Le cas de Robinson n’est qu’un exemple parmi tant d’autres.
« Les amis, aidez-moi. J’ai la diarrhée. L’argent que j’ai investi appartenait à la mère de ma copine. Elle me l’avait confié en vue de louer un appartement. Vous savez, j’ai investi une bonne partie de l’argent dans un plan à 210 dollars, je ne peux m’empêcher de pleurer. Je ne sais plus quoi faire », s’alarme Diego.
« J’avais de l’argent dans mon coffre-fort. J’ai d’abord investi une partie qui a bien marché. J’ai voulu en gagner plus, alors j’ai investi l’intégralité de mon coffre-fort. J’ai perdu tout mon argent », confie Marie, au bout du fil, la voix tremblotante. Elle explique avoir fait un plan se chiffrant à plus de 3 000 dollars américains, ce qui équivaut à environ 500 000 gourdes.
Les témoignages les uns plus poignants que les autres traduisent un manque d’éducation financière des Haïtiens et l’absence de législation en la matière.
Toutefois, quand les victimes se rendent compte du problème, il est trop tard. Des sommes sont perdues, et les escrocs envolés.
Le préjudice économique lié à ces arnaques en ligne pourrait se chiffrer à hauteur de plusieurs milliers de dollars selon certaines estimations. Des victimes avaient remué ciel et terre pour trouver de quoi s’offrir un meilleur plan chaque mois. Sur les plateformes regroupant les utilisateurs, la consternation, la détresse et la stupéfaction sont à leur comble.
« Moi, j’ai investi l’argent du loyer de ma maison dans le but d’empocher plus d’argent. Je ne sais pas ce que je vais faire, ma femme n’était pas au courant », se lamente Robert.
Jacques est banquier, il confie : « Ça marchait très bien pour moi. J’avais contracté un prêt pour investir. Tout est parti en fumée. »
Le professeur Blair Chery a abordé la question dans son article intitulé Cybercriminalité, législation en Haïti : état des lieux et perspectives publié par Ayibopost.

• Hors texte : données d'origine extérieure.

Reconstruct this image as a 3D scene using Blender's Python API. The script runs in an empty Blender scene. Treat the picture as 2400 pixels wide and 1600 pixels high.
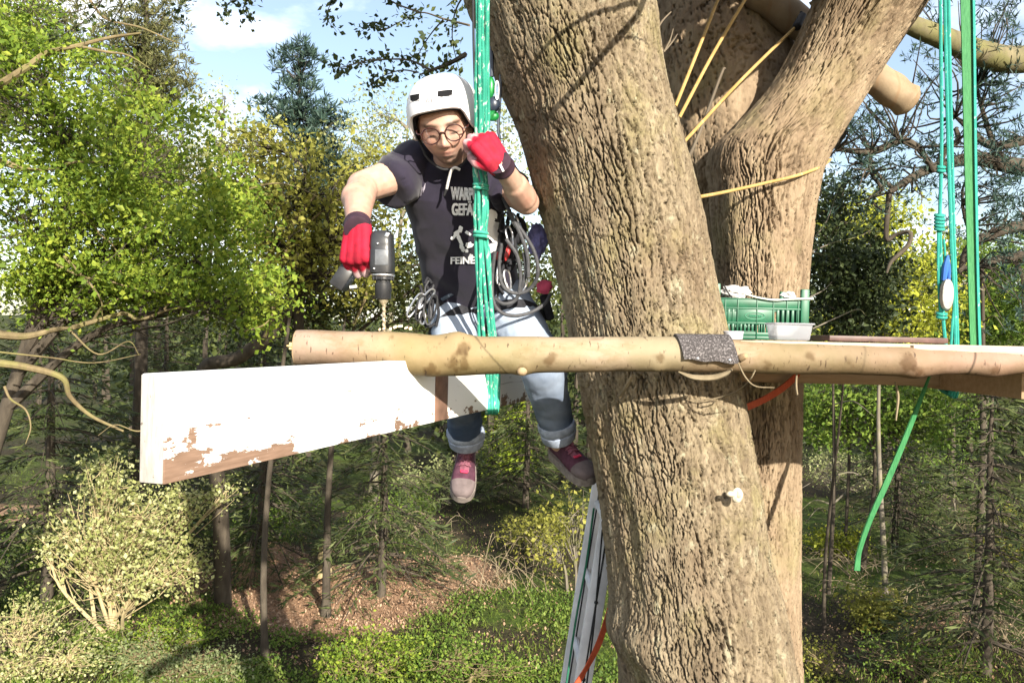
import bpy, bmesh, math, random
import numpy as np
from mathutils import Vector, Matrix
from mathutils.bvhtree import BVHTree
scene = bpy.context.scene
COL = scene.collection
R = math.radians
rng = np.random.default_rng(7)
random.seed(7)

# ---------------------------------------------------------------- camera
F = 2000.0                      # focal length in pixels of the 2400 px wide frame
EYE = Vector((0, 0, 5.0))
cam = bpy.data.cameras.new('camera')
cam.sensor_width = 36.0
cam.lens = 36.0 * F / 2400.0
cam.clip_start = 0.05
cam.clip_end = 1500
camo = bpy.data.objects.new('camera', cam)
CROT = Matrix.Rotation(R(90 - 0.56), 3, 'X') @ Matrix.Rotation(R(1.31), 3, 'Z')
camo.matrix_world = Matrix.Translation(EYE) @ CROT.to_4x4()
COL.objects.link(camo)
scene.camera = camo

# ---------------------------------------------------------------- sky, sun, exposure
SUN_AZ, SUN_EL = 23.0, 22.5     # azimuth to the right of straight behind the camera
S = Vector((math.sin(R(SUN_AZ)) * math.cos(R(SUN_EL)), -math.cos(R(SUN_AZ)) * math.cos(R(SUN_EL)), math.sin(R(SUN_EL))))
world = bpy.data.worlds.new('World')
scene.world = world
world.use_nodes = True
wn = world.node_tree
wn.nodes.clear()
w_out = wn.nodes.new('ShaderNodeOutputWorld')
w_bg = wn.nodes.new('ShaderNodeBackground')
w_sky = wn.nodes.new('ShaderNodeTexSky')
w_sky.sky_type = 'NISHITA'
w_sky.sun_disc = False
w_sky.sun_elevation = R(SUN_EL)
w_sky.sun_rotation = math.atan2(S.x, S.y)
w_sky.air_density = 1.0
w_sky.dust_density = 0.8
w_sky.ozone_density = 0.8
w_tc = wn.nodes.new('ShaderNodeTexCoord')
w_map = wn.nodes.new('ShaderNodeMapping')
w_map.inputs['Scale'].default_value = (1.0, 1.0, 2.2)
w_map.inputs['Location'].default_value = (0.35, 0.1, 0.2)
w_nz = wn.nodes.new('ShaderNodeTexNoise')
w_nz.inputs['Scale'].default_value = 3.2
w_nz.inputs['Detail'].default_value = 7
w_nz.inputs['Roughness'].default_value = 0.55
w_rp = wn.nodes.new('ShaderNodeValToRGB')
w_rp.color_ramp.elements[0].position = 0.47
w_rp.color_ramp.elements[0].color = (0.07, 0.07, 0.07, 1)
w_rp.color_ramp.elements[1].position = 0.70
w_rp.color_ramp.elements[1].color = (1, 1, 1, 1)
w_mix = wn.nodes.new('ShaderNodeMix')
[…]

Toutefois, M. Blair croit qu’Haïti n’est pas totalement dépourvu d’outil légal en ce sens. Pour lui, « Le régime juridique de la propriété intellectuelle donne une base légale à la protection des programmes conçus sur ordinateur (décret-loi du 12 octobre 2005 arts.2 et 3), des brevets (loi du 14 décembre 1922), des marques de fabrique et de commerce (décret du 28 août 1960)».
La contrefaçon sur internet est aussi prise en compte par le Code pénal en ses articles 347 et 351.
En ce sens, la mise en circulation d’une œuvre contrefaite sur le réseau internet est punissable (art.54 décret-loi 12 oct. 2005). Blair Chery assure aussi que même l’article 337 du Code pénal a des dispositions légales pour condamner une personne coupable de phishing.
Ce qui est certain, selon le professeur, c’est que l’adaptation du droit pénal haïtien doit passer par l’extension à certaines infractions liées aux NTIC et la création de nouvelles formes d’incriminations.
Actuellement, les préoccupations des victimes restent à l’interne. Aucun regroupement n’a été formé pour déposer plaintes. Les victimes ne semblent avoir aucune idée de comment entreprendre de telles démarches et parvenir à son aboutissement. Entre-temps, la plaie est béante et la détresse est à son comble.